Like many a blogger, I regularly find myself wanting to take a screenshot and cite a particular aspect of another website. I usually use Skitch or Photoshop for this, and then upload the screenshot to Flickr.

Kwout offers a faster, easier alternative. No registration necessary–you just use a bookmarklet to identify and crop the page you want to excerpt, and the image gets hosted on Kwout’s site. You can apply some minor adjustments to the style of the output. Here’s an example of an image map generated from Kwout:

Playing Ball in Belgium, Israel and Australia

This isn’t a very good example–just a random screenshot. I’ve been meaning to mention this blog, Pro Ball Worldwide.

Like a good marketer, I’ve been monitoring the web for stuff like “getting to first base barefoot” for mentions of our ebook. I got this false positive for the aforementioned blog.

It belongs to Justin Prinstein, a professional baseball player who’s plying his trade, literally, all over the globe. If I have this correct, over the course of the last year he’s played in Belgium, Israel and Australia.

There’s a tier of professional athletes who do this–play North American sports in other parts of the globe. They can make a half-decent living, see the world and have lots of time off. It’s a young man’s life, I think, but it’s got some appeal if you’re never going to make it to the big leagues back home.

Anything but Kwout

So my early impressions of Kwout are positive. It’d be cool if each item I, uh, kwouted, could have its own permalink, so that I could refer to the page later on. My only other concern is for the potential of the service to go belly-up. As there’s no registration or identity management, there’s no way to track down (and replace or download) the images I’ve generated. That’s a problem with Flickr too, but I have more confidence in their longterm viability.

Finally, I can’t ignore that lousy name. If you’re going to make up a word, at least pick one where the spelling is reasonably unambiguous. Skitch, for example, isn’t a perfect name, but you could probably spell it correctly if you heard it (and particularly if you understood the ‘digital sketchpad’ aspect of the tool).

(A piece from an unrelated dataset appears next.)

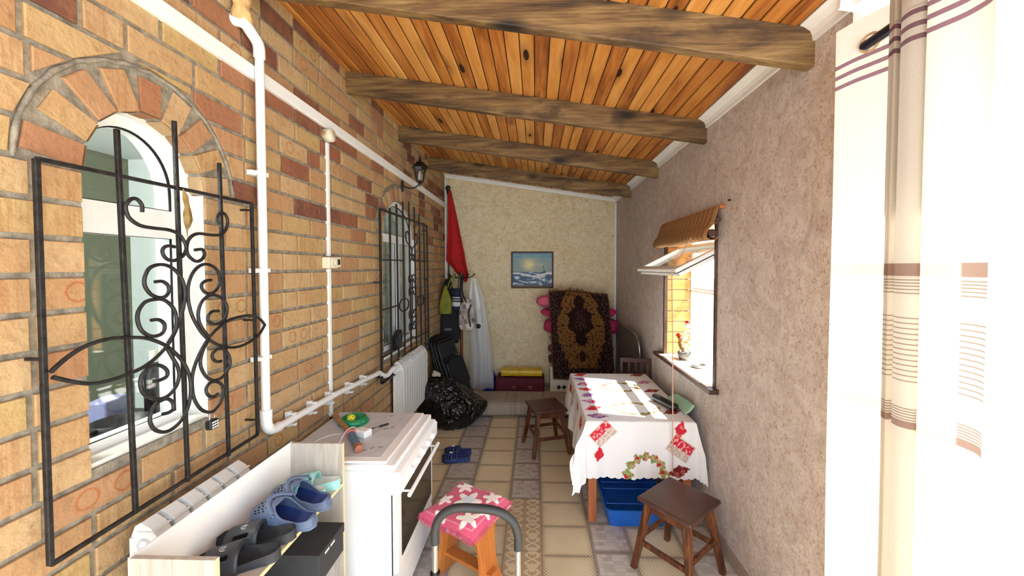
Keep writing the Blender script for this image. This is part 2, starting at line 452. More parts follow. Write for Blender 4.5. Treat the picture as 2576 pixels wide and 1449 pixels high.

Kwout just seems fraught with potential confusion. Not only is it hard to spell, it’s confusing to say. Plus, it immediately suggests ‘kraut’ for me. Not a great association. I’d have picked a combination of two existing words that maybe evoked something about the service (and satisfied my criteria for domain names). EchoTrap.com, for example, is available. That’s not a grade-A domain, but I’d take it over Kwout.

1 comment

  1. For such a great idea, you are right, they haven’t really thought it through, have they?

    I wonder what their goal as a company is… Even as a start up, what is their business model supposed to be?